Once again, Kim Jong-il is testing the resolve of the international community. The latest North Korean nuclear provocation - an underground detonation yesterday - is the biggest trial of the Obama administration's foreign policy and of China's newfound global status to date.
The stakes are high not only because Pyongyang's provocations undermine security in northeast Asia, but also because a critical issue facing the US is nuclear proliferation to Iran. Should North Korea acquire the status of a nuclear-weapons state, any effort to prevent the nuclearization of Iran would lose validity. Additionally the prospect of a nuclear Iran could unravel U.S. Middle East policy, threatening the survival of Israel as well as the security of Egypt, Saudi Arabia and the Persian Gulf oil-exporting states. For China, the stakes in North Korea are no less important. It has banked its credibility on restraining Pyongyang through the diplomatic process of the six-party talks on Kim’s nuclear program.
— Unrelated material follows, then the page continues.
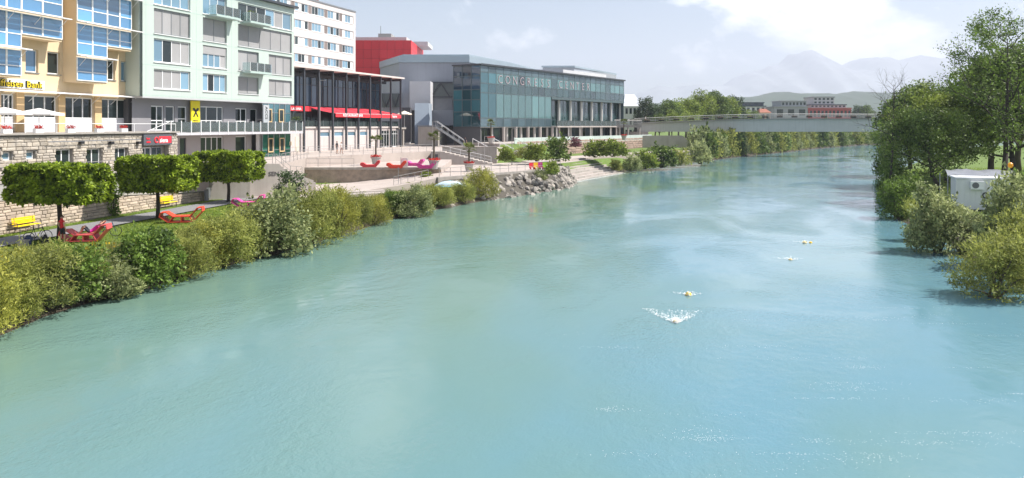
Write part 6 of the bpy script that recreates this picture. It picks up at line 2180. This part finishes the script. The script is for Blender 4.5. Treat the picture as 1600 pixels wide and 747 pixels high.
# ------------------------------------------------------------------ people: one continuous skin grown over a posed skeleton
skin_m = mat('skin', (.52, .30, .21), .6, .05)
def person(label, loc, rz, J, clothes, hair, scale=1.0, hair_long=False):
    """J: joint name -> (position, radius). clothes: bone -> material; bones follow the usual chain"""
    bones = [('pelvis', 'waist'), ('waist', 'chest'), ('chest', 'neck'), ('neck', 'head'), ('head', 'crown_')]
    for s in ('l', 'r'):
        bones += [('chest', 'sh' + s), ('sh' + s, 'el' + s), ('el' + s, 'wr' + s), ('wr' + s, 'ha' + s), ('pelvis', 'hip' + s), ('hip' + s, 'kn' + s), ('kn' + s, 'an' + s), ('an' + s, 'toe' + s)]
    names = list(J)
    me = bpy.data.meshes.new('body')
    me.from_pydata([J[k][0] for k in names], [(names.index(a), names.index(b)) for a, b in bones], [])
    o = bpy.data.objects.new('body', me); COL.objects.link(o)
    sk = o.modifiers.new('s', 'SKIN'); sk.use_smooth_shade = True
    for i, k in enumerate(names):
        r_ = J[k][1]
        me.skin_vertices[0].data[i].radius = r_ if isinstance(r_, tuple) else (r_, r_)
        me.skin_vertices[0].data[i].use_root = (k == 'pelvis')
    sub = o.modifiers.new('u', 'SUBSURF'); sub.levels = 2; sub.render_levels = 2
    dg = bpy.context.evaluated_depsgraph_get()
    body = bpy.data.meshes.new_from_object(o.evaluated_get(dg))
    bpy.data.objects.remove(o)
    # fingers: five unequal bent chains joined into the same mesh
    mb = MB()
    for s in ('l', 'r'):
        w, h = Vector(J['wr' + s][0]), Vector(J['ha' + s][0])
        d = (h - w).normalized(); side = d.orthogonal().normalized(); up = d.cross(side)
        for i, (f, ln) in enumerate(((-.03, .065), (-.01, .08), (.01, .085), (.03, .075))):
            b = h + side * f
            mb.tube([b - d * .02, b + d * ln * .6, b + d * ln + up * .025], [.010, .009, .007], 5)
        b = h - side * .035 - d * .03
        mb.tube([b, b - side * .03 + d * .03, b - side * .035 + d * .065], [.012, .011, .008], 5)
    vs_ = [tuple(v.co) for v in body.vertices] + mb.v
    k0 = len(body.vertices)
    fs_ = [tuple(p.vertices) for p in body.polygons] + [tuple(k0 + i for i in f) for f in mb.f]
    me2 = bpy.data.meshes.new('body')
    me2.from_pydata(vs_, [], fs_)
    ms = [skin_m] + list({m.name: m for m in clothes.values()}.values())
    for m in ms: me2.materials.append(m)
    idx = {m.name: i for i, m in enumerate(ms)}
    segs = [(a, b, Vector(J[a][0]), Vector(J[b][0])) for a, b in bones]
    for p in me2.polygons:
        c = p.center
        best, bd = None, 9
        for a, b, pa, pb in segs:
            d = pb - pa; t_ = max(0, min(1, (c - pa).dot(d) / max(d.length_squared, 1e-6)))
            e = (c - (pa + d * t_)).length - (J[a][1] if not isinstance(J[a][1], tuple) else J[a][1][0]) * .5
            if e < bd: bd, best, bt = e, (a, b), t_
        key = best[0] + '>' + best[1]
        m = clothes.get(key)
        lim = clothes.get
        if m is not None and (key[:2] == 'sh' and bt > .55): m = None
        if m is not None and (key[:3] == 'hip' and bt > .75 and (best[1][:2] + '>') not in clothes and 'kn' + best[1][-1] + '>an' + best[1][-1] not in clothes): m = None
        p.material_index = idx[m.name] if m else 0
        p.use_smooth = True
    bpy.data.meshes.remove(body)
    t = put('person', me2, None, loc, rz, scale)
    tag(t, label, 'person')
    # hair cap, nose and eyes
    hc, hn = Vector(J['head'][0]), Vector(J['neck'][0])
    up = (Vector(J['crown_'][0]) - hn).normalized()
    f = Vector(J['face']) if 'face' in J else None
    import bmesh
    bm = bmesh.new(); bmesh.ops.create_uvsphere(bm, u_segments=12, v_segments=8, radius=.118)
    fwd = FACE.get(label, Vector((0, -1, 0)))
    dele = [v for v in bm.verts if v.co.dot(Vector((0, -1, 0))) > .045 and v.co.z < .055 or v.co.z < -.06]
    bmesh.ops.delete(bm, geom=dele, context='VERTS')
    hm = bpy.data.meshes.new('hair'); bm.to_mesh(hm); bm.free(); hm.materials.append(hair)
    q = up.to_track_quat('Z', 'Y')
    yaw = fwd
    mat3 = Matrix.Identity(3)
    fy = -(yaw - up * yaw.dot(up)).normalized(); fx = fy.cross(up)
    mat3 = Matrix((fx, fy, up)).transposed()
    hp = hc.lerp(Vector(J['crown_'][0]), .45)
    h = put('hair', hm, t, hp); h.rotation_euler = mat3.to_euler()
    mb = MB()
    mb.tube([(0, -.09, .0), (0, -.125, -.03), (0, -.095, -.045)], [.008, .016, .010], 5)
    n_ = mb.build('nose', skin_m, t); n_.location = hp; n_.rotation_euler = mat3.to_euler()
    for sx in (-.035, .035):
        e = MB().box(sx - .012, sx + .012, -.108, -.098, .005, .018).build('eye', black_stuff, t); e.location = hp; e.rotation_euler = mat3.to_euler()
    e = MB().box(-.025, .025, -.104, -.096, -.075, -.068).build('mouth', mat('lips', (.35, .10, .09), .6, .05), t); e.location = hp; e.rotation_euler = mat3.to_euler()
    return t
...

The Kim family dynasty's determination to secure its survival through the acquisition of nuclear weapons not only threatens South Korea, but also may provoke Japan (the only country that suffered an atomic bombing) to weaponize its advanced nuclear technology. Yet Kim has success doing what he has been doing in the past – winning foreign aid to stave off his people's hunger and provoking diplomatic apoplexy to feed his megalomania.
A unscrupulous dictator, Kim bankrolls his state by counterfeiting U.S. currency and the export of narcotics. He has no fuel for his factories and no foodstuff to feed his people yet finds the time to kidnap teenagers from the beaches of Japan. He goes through the motions of building nuclear reactors, then wins subsidized oil shipments from the outside world in return for suspending construction. With thousands of land-based missiles pointed at South Korea and 1.2 million soldiers under arms, Kim has long had the West over a barrel.
The response to the removal of North Korea from the U.S. list of countries supporting terrorism has been for Kim to renew his campaign of nuclear blackmail. He has no fear of the UN Security Council, whose resolutions he has defied on multiple occasions in the past five years.
With yesterday’s events broadcast through the global airways, North Korea created critical mass. No doubt a nuclear arms race in northeast Asia would undermine the U.S.-Japan security treaty and inflame a fear of Japanese militarism in the rest of Asia, especially in China, where bitter memories of Japan's aggression simmer just below the surface. It’s pretty safe to say that a scramble to acquire a nuclear stockpile in any region of the world is not what the international community is hoping for.
The only way to restrain Kim from his course is the joint and explicit cooperation of the rest of the participants in the six-party talks, led by China and the United States and supported by Russia, Japan and South Korea. China's swift condemnation of this week's nuclear test by North Korea signals that its patience is at an end.
In the coming days, we will see whether the international community can rise to the challenge. The limits of incentive-based diplomacy have been reached. The world must now tolerate imposing painful sanctions on Pyongyang. The price of inaction is too high. The risk of a war that would once again devastate the Korean Peninsula has deterred any military option. So it would seem that only close co-ordination between China and the United States to devise sanctions (such as a total energy embargo on a state that has no domestic source of oil) might constrain the continued operation of the North Korean regime without firing a shot. However it could also provoke a suicidal attack on South Korea or Japan from a power-crazed and desperate neighbour.
Kim threatens the world with the push of a button out of weakness, not strength. The world may ultimately be forced into an uncomfortable and uncharacteristic game of brinkmanship, because clearly it seems the international community is running out of options.